We all look at the Master through the lens of our own minds, conditioned by time and circumstance. We see artists’ renditions of Jesus with blond hair and blue eyes, fair skinned, all which would have been highly unusual for a Jew of his time. It makes many comfortable to think of him as “someone like us;” as a “good methodist.”

Even the teachings of the various churches that follow him would have been foreign to Jesus, certainly many of his followers would have been astounded. The notion of the trinity became officially recognized 300 years after the time of Jesus, and for many of his direct followers to think of him as one of three aspects of one God would have been news to many of them at the time. Even three hundred years later it took some pretty fancy reasoning to work it out, with many tries before there came an acceptable version. Yet today it is held as sacrosanct for all true believers.

There is no evidence Jesus intended to start a new religion.
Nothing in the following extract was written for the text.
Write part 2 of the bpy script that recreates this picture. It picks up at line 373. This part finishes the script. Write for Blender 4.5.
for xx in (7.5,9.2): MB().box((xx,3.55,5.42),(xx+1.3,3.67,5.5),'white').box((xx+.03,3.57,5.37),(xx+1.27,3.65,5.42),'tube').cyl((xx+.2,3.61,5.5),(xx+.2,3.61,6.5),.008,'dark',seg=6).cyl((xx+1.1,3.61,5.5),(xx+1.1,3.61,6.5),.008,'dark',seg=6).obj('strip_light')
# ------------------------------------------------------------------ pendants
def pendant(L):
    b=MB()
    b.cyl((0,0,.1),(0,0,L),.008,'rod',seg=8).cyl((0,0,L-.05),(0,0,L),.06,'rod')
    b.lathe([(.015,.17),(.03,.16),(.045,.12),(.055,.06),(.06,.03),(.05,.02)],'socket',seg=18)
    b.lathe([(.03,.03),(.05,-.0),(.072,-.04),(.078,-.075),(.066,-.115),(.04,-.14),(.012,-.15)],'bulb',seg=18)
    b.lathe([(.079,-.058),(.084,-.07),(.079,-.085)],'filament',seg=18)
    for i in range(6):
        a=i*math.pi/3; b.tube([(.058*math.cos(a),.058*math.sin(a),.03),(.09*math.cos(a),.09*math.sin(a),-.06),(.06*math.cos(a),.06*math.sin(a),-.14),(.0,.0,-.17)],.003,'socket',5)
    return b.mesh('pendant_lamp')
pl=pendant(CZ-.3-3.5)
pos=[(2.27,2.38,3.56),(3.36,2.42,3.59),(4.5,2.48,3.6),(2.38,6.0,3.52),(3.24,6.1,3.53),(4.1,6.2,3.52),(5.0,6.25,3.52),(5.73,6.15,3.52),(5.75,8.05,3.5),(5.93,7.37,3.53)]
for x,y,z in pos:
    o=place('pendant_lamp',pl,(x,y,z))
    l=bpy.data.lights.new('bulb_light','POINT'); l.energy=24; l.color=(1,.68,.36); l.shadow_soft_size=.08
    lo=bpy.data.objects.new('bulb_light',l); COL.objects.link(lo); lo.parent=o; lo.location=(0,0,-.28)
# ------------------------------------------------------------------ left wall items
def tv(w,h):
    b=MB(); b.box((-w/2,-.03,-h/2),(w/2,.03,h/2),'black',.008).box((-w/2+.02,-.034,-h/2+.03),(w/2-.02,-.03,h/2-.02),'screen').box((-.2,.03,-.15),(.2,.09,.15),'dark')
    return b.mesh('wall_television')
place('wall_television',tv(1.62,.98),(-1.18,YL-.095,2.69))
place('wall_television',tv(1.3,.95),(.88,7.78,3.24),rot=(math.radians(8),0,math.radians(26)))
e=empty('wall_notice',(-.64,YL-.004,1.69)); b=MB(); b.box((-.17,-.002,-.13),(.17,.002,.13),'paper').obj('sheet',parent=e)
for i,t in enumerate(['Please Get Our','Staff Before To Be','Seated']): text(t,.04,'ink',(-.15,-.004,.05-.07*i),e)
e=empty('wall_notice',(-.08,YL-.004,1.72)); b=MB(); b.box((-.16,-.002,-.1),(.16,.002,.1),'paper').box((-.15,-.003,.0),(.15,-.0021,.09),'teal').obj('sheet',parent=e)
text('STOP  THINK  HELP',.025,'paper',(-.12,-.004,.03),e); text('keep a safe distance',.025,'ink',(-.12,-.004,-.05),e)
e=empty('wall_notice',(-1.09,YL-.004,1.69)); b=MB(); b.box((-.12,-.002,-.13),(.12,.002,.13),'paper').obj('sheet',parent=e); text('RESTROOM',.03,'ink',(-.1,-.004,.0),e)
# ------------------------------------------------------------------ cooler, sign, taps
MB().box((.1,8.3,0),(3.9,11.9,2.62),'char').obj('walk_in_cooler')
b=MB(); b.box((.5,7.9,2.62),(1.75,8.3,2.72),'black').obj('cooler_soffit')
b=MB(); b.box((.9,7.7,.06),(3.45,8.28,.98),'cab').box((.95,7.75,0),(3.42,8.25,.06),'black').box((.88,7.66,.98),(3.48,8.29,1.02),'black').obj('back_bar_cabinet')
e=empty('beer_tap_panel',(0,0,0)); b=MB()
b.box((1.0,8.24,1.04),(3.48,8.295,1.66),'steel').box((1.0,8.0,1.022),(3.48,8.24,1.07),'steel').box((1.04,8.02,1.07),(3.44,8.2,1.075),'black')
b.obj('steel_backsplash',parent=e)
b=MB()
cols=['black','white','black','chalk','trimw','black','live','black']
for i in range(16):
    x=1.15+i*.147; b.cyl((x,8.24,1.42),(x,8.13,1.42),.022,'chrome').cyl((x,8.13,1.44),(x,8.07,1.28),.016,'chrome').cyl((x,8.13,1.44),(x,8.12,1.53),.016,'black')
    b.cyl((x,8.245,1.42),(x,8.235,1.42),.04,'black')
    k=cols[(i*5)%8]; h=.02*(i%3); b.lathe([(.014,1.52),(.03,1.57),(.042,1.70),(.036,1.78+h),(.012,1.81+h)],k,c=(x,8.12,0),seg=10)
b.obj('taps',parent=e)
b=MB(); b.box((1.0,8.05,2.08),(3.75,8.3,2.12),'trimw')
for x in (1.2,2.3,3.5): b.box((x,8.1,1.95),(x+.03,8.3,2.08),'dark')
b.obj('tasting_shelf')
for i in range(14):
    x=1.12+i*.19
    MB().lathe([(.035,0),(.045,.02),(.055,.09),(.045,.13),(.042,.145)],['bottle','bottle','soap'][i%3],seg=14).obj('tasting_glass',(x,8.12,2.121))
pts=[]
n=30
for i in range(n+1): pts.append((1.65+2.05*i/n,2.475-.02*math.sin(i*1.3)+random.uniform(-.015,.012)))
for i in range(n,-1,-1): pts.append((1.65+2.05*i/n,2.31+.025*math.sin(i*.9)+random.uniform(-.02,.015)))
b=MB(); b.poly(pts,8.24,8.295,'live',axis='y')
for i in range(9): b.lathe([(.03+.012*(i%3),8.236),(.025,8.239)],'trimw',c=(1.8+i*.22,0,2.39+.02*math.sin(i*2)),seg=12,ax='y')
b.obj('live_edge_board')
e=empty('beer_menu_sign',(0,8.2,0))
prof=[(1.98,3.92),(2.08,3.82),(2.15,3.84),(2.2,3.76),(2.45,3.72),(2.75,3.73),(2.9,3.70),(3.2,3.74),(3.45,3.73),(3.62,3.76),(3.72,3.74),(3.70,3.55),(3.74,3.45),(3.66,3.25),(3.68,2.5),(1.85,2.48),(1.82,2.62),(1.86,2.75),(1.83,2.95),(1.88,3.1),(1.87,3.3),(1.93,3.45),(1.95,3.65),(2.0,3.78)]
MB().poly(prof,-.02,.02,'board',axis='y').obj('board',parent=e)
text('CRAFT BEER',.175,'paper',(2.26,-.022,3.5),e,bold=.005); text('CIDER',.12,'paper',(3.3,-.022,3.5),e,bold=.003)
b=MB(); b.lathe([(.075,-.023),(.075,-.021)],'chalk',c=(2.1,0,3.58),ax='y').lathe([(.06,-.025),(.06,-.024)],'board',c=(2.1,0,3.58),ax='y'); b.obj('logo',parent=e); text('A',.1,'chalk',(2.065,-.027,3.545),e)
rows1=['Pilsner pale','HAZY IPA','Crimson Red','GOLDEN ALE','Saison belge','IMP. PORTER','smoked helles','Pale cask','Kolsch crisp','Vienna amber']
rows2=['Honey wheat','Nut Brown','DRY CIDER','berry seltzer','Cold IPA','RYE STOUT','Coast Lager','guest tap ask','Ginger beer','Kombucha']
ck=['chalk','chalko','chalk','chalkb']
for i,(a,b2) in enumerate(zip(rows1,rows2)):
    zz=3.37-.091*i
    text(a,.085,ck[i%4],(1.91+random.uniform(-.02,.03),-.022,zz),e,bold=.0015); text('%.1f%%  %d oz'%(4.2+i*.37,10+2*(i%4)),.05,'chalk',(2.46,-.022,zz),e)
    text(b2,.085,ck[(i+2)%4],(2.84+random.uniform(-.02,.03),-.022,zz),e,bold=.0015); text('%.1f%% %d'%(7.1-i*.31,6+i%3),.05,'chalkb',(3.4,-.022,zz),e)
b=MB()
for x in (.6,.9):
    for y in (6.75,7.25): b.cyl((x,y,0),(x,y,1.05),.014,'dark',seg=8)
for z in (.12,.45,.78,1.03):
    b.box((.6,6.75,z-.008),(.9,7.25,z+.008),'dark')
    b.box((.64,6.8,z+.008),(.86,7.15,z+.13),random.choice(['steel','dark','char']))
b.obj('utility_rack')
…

He called upon those he healed to keep secret what had happened, he pointed his teachings toward loving God and one’s fellow man, and his focus was upon strengthening faith in God, whom he called Abba, Father. He taught in Jewish synagogues and the great Temple, and strove to challenge those who ran the temple to be pure and upright. He did not break with Jewish tradition, in fact he said he was the fulfillment of its promise.

When Paul, not a direct disciple, asked for permission many years after the time of Jesus to initiate others who were not Jews into these  teachings it created quite a stir. James, and even Peter rejected the idea. Later Peter had a dream in which he received sanction for Paul to do so. The point is, the direct disciples did not see themselves as anything other than Jews at the time. Paul even came up with his own fancy reasoning so that new male converts did not have to be physically circumcised, a Jewish rite, but that their faith in Jesus made them circumcised. Why go through the trouble of reasoning this out unless it was thought that becoming a Christian was essentially becoming Jewish.

And why do I now point out these self-evident facts? It is to focus on what is essential to the life and teachings of this Jewish rabbi. Even his breaking of bread and sharing of wine was a rite already established by the Essenes. While Jesus  borrowed heavily from the ancient tradition in which he was born, he also articulated the greatest spiritual principles to be found anywhere. This man, whose background we are told so little, gave us the keys to finding the kingdom of heaven, only to be found within.

What he gave us was so much more than a new religion, he gave us the Truth! He taught us to live the life of a true spiritual being, to love God first, surrender to His will, and to serve our fellow man, even unto death. Jesus taught us how to truly live. I say he taught “us,” because he teaches us still through the stories of his life, and the power of his words that resonate around the world.

“Come, follow me,” he said to his direct disciples, and he says to all of us. To follow him means to live as he lived, to know what he knew, to be even as he was; a Son of God. “Follow me,” not in blind belief, but see with your own eyes, hear with your own ears, know with your own mind the same as he saw, heard and knew his heavenly Father. He calls to us even now, “Come, follow me.”